Ce qui est d’autant plus prégnant dans Assaut, c’est ce malaise urbain qui sert de contexte à tout le film, ce chaos instauré par des individus sans visages et dénués de toute conscience, des agresseurs indéterminés aux allures fantomatiques et zombiesques, première connexion de Carpenter à son oeuvre en devenir. Le commissariat, principale unité de lieu ici, se présente dès son exposition comme le vestige d’une époque révolue, une forteresse improbable et vacillante aux remparts fissurés. En son sein, chaque policier, civil, bagnard se retrouve relégué à la même enseigne, prisonniers d’une bâtisse urbaine oubliée. Il faut d’ailleurs remarquer cette manière astucieuse qu’a le cinéaste de refermer progressivement le cadre de son intrigue sur ses protagonistes, passant d’une longue exposition à ciel ouvert jusqu’à emprisonner ses personnages dans un lieu clos et de plus en plus réduit. Toutes les composantes de son cinéma à venir se retrouve déjà dans Assaut : la figure de l’oppression toute-puissante, du confinement en lieu clos, de l’anti-héros marginal et solitaire préfigurant un certain Snake Plissken.

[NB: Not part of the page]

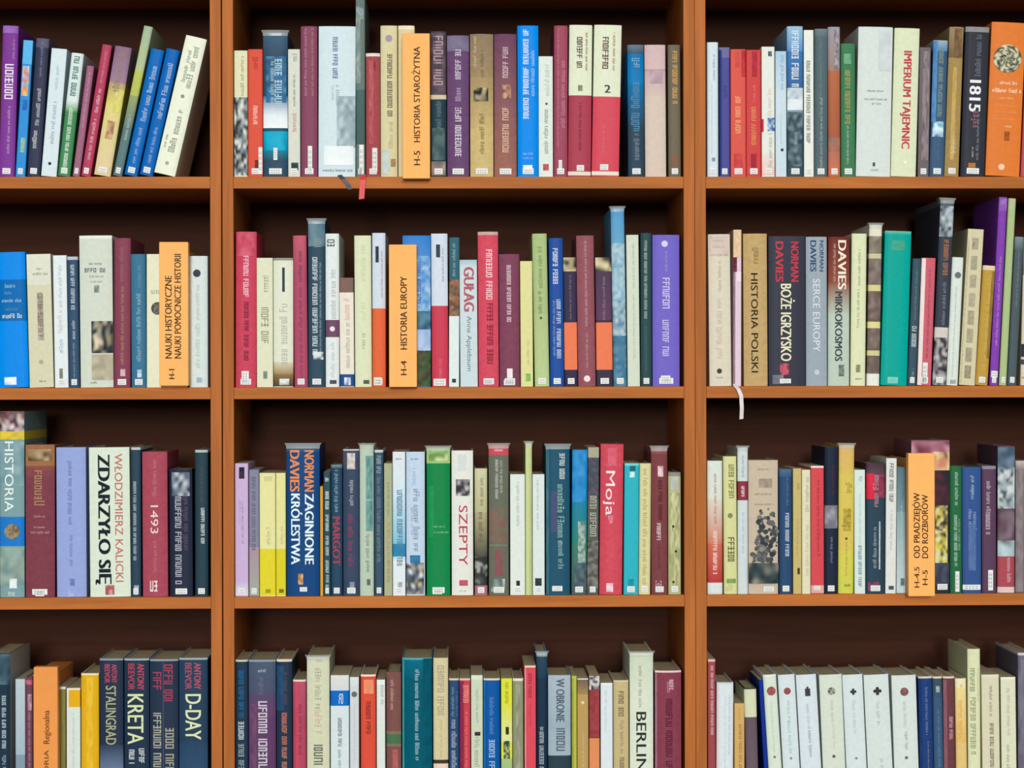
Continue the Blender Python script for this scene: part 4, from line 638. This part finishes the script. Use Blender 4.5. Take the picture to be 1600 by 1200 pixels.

Bien avant The ThingPrince des ténèbres et même The Ward, Carpenter démontrait déjà dans Assaut son sens incroyable du cadre, sa manière de rendre accessible au spectateur la topologie d’un espace confiné usant d’une multiplicité d’angles de prises de vues et de courtes focales. Il pousse d’ailleurs l’hommage jusqu’à signer lui-même le montage du film sous le pseudonyme ironique et référentiel de John T.Chance, le nom du héros incarné par John Wayne dans Rio Bravo.

Au final, Assaut emprunte nombre d’éléments à deux classiques du cinéma aux connections improbables pour construire une formidable allégorie sur l’écroulement des rapports sociaux. Fascinant de bout en bout, le film deviendra à son tour un grand classique remaké de manière plus ou moins officielle par Florent Emilio Siri dans son remarquable Nid de guêpes et Jean-François Richet dans le sympathique Assaut sur le central 13. Culte.